Of course, as we all eventually learned, his peace is not the world’s peace. It’s not the peace of complacency and comfort or safety. We huddled together in that room looking for the world’s peace, the safety that is found behind locked doors, behind old ways of living. His peace called us out into the world. His peace gave Peter, the Denier, the courage to stand in front of the crowds gathered for Pentecost and to declare who Jesus really was. His peace caused many of us to be tried by suspicious, fearful Romans and to be put out of the temple by suspicious, fearful fellow Jews. His peace caused many of us to go to our deaths, martyrs.

And perhaps his peace causes you, 2000 years later, to move out of your own comfort zones. To forgive one who betrays you. To speak to a person very different from you and to really learn her story. To minister with refugees from across the world and to learn of the gifts they have to give this nation.

Perhaps you, like us, struggle to find your unique mission. “How,” you may even now be asking, “how is God calling us, this community to love the world as God loves it?” Not how do you grow you membership, how do you bring outsiders to know or to believe exactly as you do, but how can the people of St. Hilary’s love the world as God loves it?

There are those who say that a religious person never doubts. They want certainty. And maybe that is why some are attracted to churches and movements that seem to promise all the answers. But even a casual reading of Scriptures reveals that doubt always has had a place in faith.

For a sincerely religious person is humble. As we walk with God, we discover a deepening of our lives and we know there are points at which the human intellect and reason cannot fathom the Infinite. I don’t know how Jesus rose, don’t know how it is that people fall in love, don’t know why some people are inspired by music and others by constant challenge. I do know that lives have been changed because we choose to believe and choose to follow the One who calls us to new life.

A poet once said: “Doubt is a pain too lonely to know that faith is his twin brother.” So maybe it’s significant that I’m nicknamed Twin—the Doubting Twin who knows faith. I doubted because I feared the others had succumbed to an illusion. I wanted to believe in the reality of a risen Lord but it was too much for my mind to wrap itself around. I had to let my experience and my heart take me where my mind could not go—to a greater reality. And when I saw him, that’s when I threw myself to the ground and confessed him as My Lord and My God.
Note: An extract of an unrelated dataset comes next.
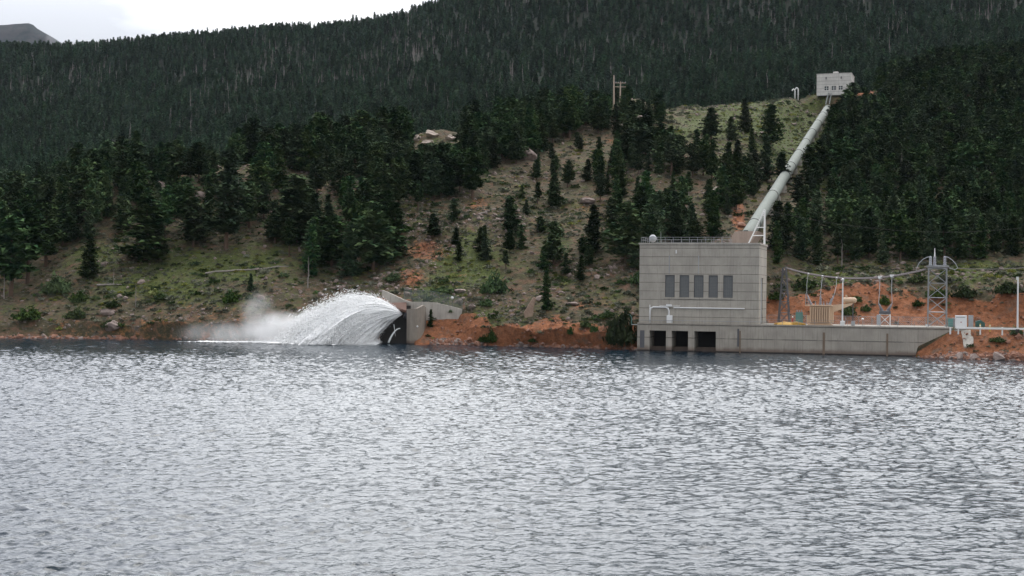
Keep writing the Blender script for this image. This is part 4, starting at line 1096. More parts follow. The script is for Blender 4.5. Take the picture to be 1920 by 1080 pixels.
# shroud: curved shell left and its dark chamber
def shell(px_list, ztop, zbot, thick, name, parent, m):
    mb = MB(); pts = [P(a, 600, d) for a, d in px_list]; n = len(pts)
    for i, q in enumerate(pts):
        t = (pts[min(i + 1, n - 1)] - pts[max(i - 1, 0)]); t.z = 0; t.normalize(); nn_ = Vector((-t.y, t.x, 0)) * thick
        zt, zb = ztop(i / (n - 1)), zbot
        mb.v += [(q.x, q.y, zt), (q.x + nn_.x, q.y + nn_.y, zt), (q.x, q.y, zb), (q.x + nn_.x, q.y + nn_.y, zb)]
    for i in range(n - 1):
        a, b = 4 * i, 4 * i + 4
        mb.f += [(a, b, b + 1, a + 1), (a, a + 2, b + 2, b), (a + 1, b + 1, b + 3, a + 3), (a + 2, a + 3, b + 3, b + 2)]
    mb.f += [(0, 1, 3, 2), (4 * n - 4, 4 * n - 2, 4 * n - 1, 4 * n - 3)]
    o = mb.build(name, m, parent)
    for v in o.data.vertices: v.co -= parent.location
    return o
ou = empty('outlet_structure', (P(760, 600, 306).x, 306, 0)); tag(ou, 'brown stained curved concrete outlet block beside the jet, dark and open on its left', 'outlet block')
arc = [(762.5, 303.3), (765, 302.2), (769, 301.6), (775, 301.4), (782, 301.8), (789, 302.9), (795, 304.6), (799, 307.0)]
zt0 = P(770, 580, 302).z
shell(arc, lambda f: zt0 + .05 + .25 * f + 1.0 * math.exp(-((f - .82) / .12) ** 2) * .7, -2.5, .55, 'shroud_wall', ou, M['shell'])
def wbox(x0, x1, y0, y1, z0, z1, name, m, par=ou): 
    o = MB().box(x0, x1, y0, y1, z0, z1).build(name, m, par)
    for v in o.data.vertices: v.co -= par.location
    return o
xl, xr = P(712, 600, 308).x, P(768, 600, 306).x
wbox(xl, xr, 309.0, 309.6, -2.5, 8.2, 'back_wall', M['chamber_shade'])
wbox(xr - .5, xr, 303.5, 309.0, -2.5, zt0 - .4, 'side_wall', M['chamber_shade'])
rust = simple('rusty_roof_soil', (.115, .062, .046), .95, var=.5, scale=1.2)
o = MB(); 
za, zb_ = P(757, 582, 305).z, P(728, 568, 309).z
o.v = [(P(762, 580, 303.4).x, 303.4, za), (P(752, 580, 303.4).x, 303.8, za + .35), (P(722, 560, 309).x, 309.5, zb_), (P(762, 566, 309.5).x, 309.8, zb_ + .2)]
o.v += [(x, y, z - .5) for x, y, z in o.v]; o.f = [(0, 1, 2, 3), (7, 6, 5, 4), (0, 4, 5, 1), (1, 5, 6, 2), (2, 6, 7, 3), (3, 7, 4, 0)]
o2 = o.build('canopy_slab', rust, ou)
for v in o2.data.vertices: v.co -= ou.location
nz_ = P(756, 589, 304.5)
o = MB().tube([nz_ + Vector((1.6, .4, -.4)), nz_ + Vector((.2, .05, -.02))], .8, 16).build('outlet_pipe', M['darksteel'], ou)
for v in o.data.vertices: v.co -= ou.location
for k, (px_, py_) in enumerate(((782.5, 612),)):
    q = P(px_, py_, 301.3); o = empty('wall_light', q); o.name = 'wall_light.001'; tag(o, 'small white lamp on the brown curved outlet block', 'light')
    MB().lathe([(.02, -.2), (.2, -.1), (.2, .1), (.02, .2)], 10).build('globe', M['white'], o, smooth=True); MB().bar((0, 0, 0), (0, .9, 0), .06, seg=6).build('bracket', M['darksteel'], o)

def shards(C_, D_, L_, W_, rs):     # stretched eight-sided drops along their direction of flight
    n = len(C_); D_ = D_ / np.linalg.norm(D_, axis=1, keepdims=True)
    a = rs.normal(size=(n, 3)); a -= (a * D_).sum(1, keepdims=True) * D_; a /= np.linalg.norm(a, axis=1, keepdims=True)
    b = np.cross(D_, a); L_ = L_[:, None]; W_ = W_[:, None]
    V = np.stack([C_ + D_ * L_, C_ - D_ * L_, C_ + a * W_, C_ + b * W_, C_ - a * W_, C_ - b * W_], 1).reshape(-1, 3)
    t = np.array([(0, 2, 3), (0, 3, 4), (0, 4, 5), (0, 5, 2), (1, 3, 2), (1, 4, 3), (1, 5, 4), (1, 2, 5)])
    Fc = (np.arange(n)[:, None, None] * 6 + t[None]).reshape(-1, 3); return V, Fc
rs = np.random.RandomState(11)
N = 80000
axis = np.array([-1.0, -0.10, math.tan(R(5))]); axis /= np.linalg.norm(axis)
e1 = np.cross(axis, [0, 0, 1]); e1 /= np.linalg.norm(e1); e2 = np.cross(e1, axis)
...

Perhaps your own doubt is leading you to a greater faith, a desire for a higher God. If you doubt there ever would be a kind of God who would create human suffering, you are saying there is a kind of God who is all Good and all Loving.

If you doubt there is a kind of God who would hate people and punish them, you are believing in a Higher God - a God of love and of forgiveness.

If you doubt God could solve your problems, you can nevertheless WONDER how he will do it and be willing to be pleasantly surprised "Doubt is a pain too lonely to know that faith is his twin brother."

My prayer for you is that your journey with God may be full of WONDER. I pray that you will experience faith that is a radical trust in God as the ground of your being. I pray that you will have faith that is a centering of your whole life in the Risen Lord. I pray that you will experience faith that results in a new way of seeing, seeing all of creation as abundant rather than hostile.

May your faith be more about “beloving” than “believing.” May this community be bearers of God’s love to a world that is crying out for healing and forgiveness. May the community of St. Hilary’s be instruments of the peace Jesus breathed on us that evening. The peace he still breathes on the world.